Il faut croire au printemps, lu par Éric Bonnargent

Publié le 16 mai 2023 par Marc Villemain


Critique publiée sur la page Facebook de l'écrivain Éric Bonnargent, dont Les Éditions du Sonneur publieront le 17 août prochain un roman important, dont il est certain qu'il fera parler, Les désarrois du professeur Mittelmann. À suivre...

Débutée par Il y avait des rivières infranchissables en 2017, poursuivie par Mado en 2019, la " trilogie du tendre " s'achève en apothéose avec Il faut croire au printemps. Après s'être intéressé aux premiers émois de l'enfance et de l'adolescence, puis à l'éveil à la sensualité, Marc Villemain interroge la relation père/fils, mais aussi la possibilité de la rédemption. Car tout commence par un drame.

En pleine nuit, une voiture s'immobilise en haut des falaises d'albâtre d'Étretat. Tandis qu'à l'arrière du véhicule un nourrisson dort tranquillement dans son couffin, son père, le " visage baigné de larmes ", ouvre le coffre, en sort le corps inerte de la mère de l'enfant, et le balance à la mer.

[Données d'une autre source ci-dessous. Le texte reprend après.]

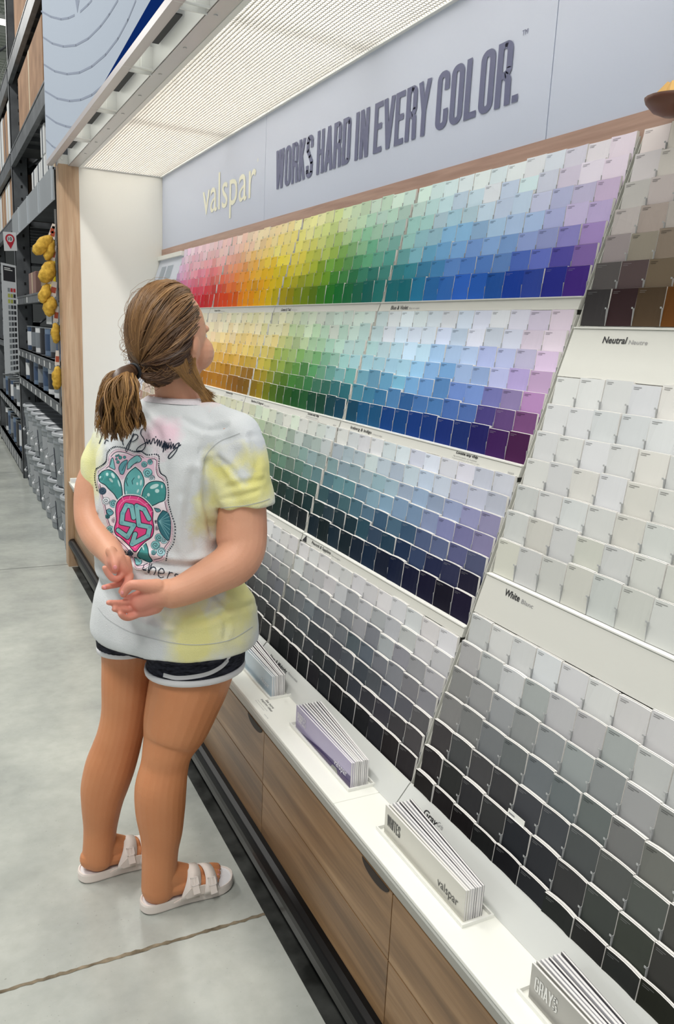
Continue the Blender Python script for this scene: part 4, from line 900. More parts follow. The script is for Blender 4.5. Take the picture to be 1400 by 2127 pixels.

Que s'est-il passé pour en arriver là ? Le lecteur le découvrira bien plus tard.

L'action reprend dix ans plus tard, toujours en voiture, sur une " autoroute qui n'en finissait pas, comme tracée au cutter ". Le père et le fils sont sur la route ; leur voyage va les mener en Allemagne, puis, à leur plus grande surprise, en Irlande. L'enfant est réveillé par " la chaleur végétale de la contrebasse, le cœur simple de la batterie, l'espérance alanguie du piano " de You must believe in spring de Bill Evans, la reprise mélancolique de La chanson de Maxence, écrite par Michel Legrand pour " Les demoiselles de Rochefort ". Et de la musique, il en faut, car père et fils sont des taiseux, enferrés dans les non-dits, moins unis par les mots, porteurs du mensonge dans lequel ils vivent depuis toujours, que par " la seule grammaire de leurs sensations ". S'ils sont sur la route, c'est parce qu'on leur a signalé la présence de la mère du petit, déclarée disparue, dans une petite ville de Bavière. Bien entendu, le père sait ce voyage fallacieux. Quant au fils... Quoi qu'il en soit, leur enquête va leur permettre d'apprendre à se connaître. Et on comprend vite que ce père, contrebassiste, hyper protecteur, aimant aussi fort que maladroitement son fils est peut-être moins mature que l'enfant. Ce dernier a l'art de toujours bien choisir ses mots, lorsque l'autre s'embrouille, et préfère s'exprimer par des gestes et des silences. Sans doute sa vie de musicien en est-elle responsable, car ce jazzeux est suffisamment lucide pour savoir " qu'il vit comme un cliché ", " buvant trop, fumant trop ", malgré l'apparition de " sa première bedaine ", de " ses premiers cheveux gris ". Au cours de leur odyssée, ils vont rencontrer de nombreux personnages, des aimables et des farfelus, mais ils vont surtout se rencontrer eux-mêmes et, à défaut de retrouver une mère, retrouver l'espoir, la possibilité d'un avenir.

Road movie aux faux airs de roman policier, Il faut croire au printemps est un roman osé, d'une rare beauté. Osé, tout d'abord, parce qu'il faut bien du courage pour faire de l'auteur d'un féminicide le héros d'un livre ; d'une rare beauté, ensuite, parce qu'une nouvelle fois, Marc Villemain sonde l'âme humaine, illumine ses obscurités et ses replis à l'aide d'une langue toujours aussi élégante et sensuelle. Magnifique.